Adanya ragam referensi ini tentu memunculkan pertanyaan mengenai kriteria apa yang dipakai Ibnu Hajar dalam memilih hadist yang ia muat dalam kitabnya ini. Jika benar ia menggunakan referensi dari beberapa imam tersebut, tentunya ada banyak hadist yang ia jadikan acuan, namun mengapa hadist yang ada dalam kitab kumpulannya ini hanya berjumlah 1600-an? Hemat penulis, minimalisasi jumlah hadist yag dicantumkan dalam kitabnya ini dilatarbelakangi oleh alasan simplisitas dan keinginan untuk hanya mencantumkan hadist yang paling sering dibutuhkan muslimin menjadi pedoman hidup.

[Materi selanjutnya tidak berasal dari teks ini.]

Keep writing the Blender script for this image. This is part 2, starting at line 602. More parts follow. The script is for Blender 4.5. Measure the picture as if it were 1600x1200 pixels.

Penulis sempat melakukan takhrij terhadap hadist nomor 6 dengan berpedoman pada software mausuah al hadist al syarif. Penulis menemukan hadist dalam kitab muslim nomor 426 yang sama (juga diriwayatkan oleh seorang sahabat, yakni Abu Hurairah) vdengan apa yang ditulis Ibnu Hajar dalam hadist nomor 6 bab air dalam kitab thaharah. Sayangnya ada tambahan yang terdapat dalam kitab muslim namun tidak disebutkan oleh Ibnu Hajar, yakni
و حَدَّثَنَا هَارُونُ بْنُ سَعِيدٍ الْأَيْلِيُّ وَأَبُو الطَّاهِرِ وَأَحْمَدُ بْنُ عِيسَى جَمِيعًا عَنْ ابْنِ وَهْبٍ قَالَ هَارُونُ حَدَّثَنَا ابْنُ وَهْبٍ أَخْبَرَنِي عَمْرُو بْنُ الْحَارِثِ عَنْ بُكَيْرِ بْنِ الْأَشَجِّ أَنَّ أَبَا السَّائِبِ مَوْلَى هِشَامِ بْنِ زُهْرَةَ حَدَّثَهُ أَنَّهُ سَمِعَ أَبَا هُرَيْرَةَ يَقُولُا قَالَ رَسُولُ اللَّهِ صَلَّى اللَّهُ عَلَيْهِ وَسَلَّمَ لَا يَغْتَسِلْ أَحَدُكُمْ فِي الْمَاءِ الدَّائِمِ وَهُوَ جُنُبٌ فَقَالَ كَيْفَ يَفْعَلُ يَا أَبَا هُرَيْرَةَ قَالَ يَتَنَاوَلُهُ تَنَاوُلًا
Satu proses takhrij ini setidaknya menunjukkan bahwa tambahan penjelasan (yang dalam kasus ini dipaparkan dalam nomor lain) tidak sepenuhnya representatif, sebab masih ada hal yang terlupakan. Meski demikian, upaya Ibnu Hajar memberikan perbandingan lafadz, penjelasan ashal lafadz dan versi-versi tambahan maupun lafadz dalam hadist yang dicantumkan dalam kitabnya ini layak diapresiasi.
C. FOLLOW-UP RESEARCH
Di balik popularitasnya yang demikian menjulang, kitab ini ternyata belum banyak memancing para cendekiawan untuk menghasilkan beberapa karya. Karya yang terkait dengan kitab ini lebih banyak merupakan karya berupa syarh yang membahas keterangan-keterangan mengenai substansi hadist yang bersangkutan. Kodikologi maupun tekstologi kitab ini masih merupakan dua hal yang tidak terjamah oleh sentuhan-sentuhan intelektual. Hal itulah yang barangkali menjadi PR bagi kita bersama. Allah Knows Best.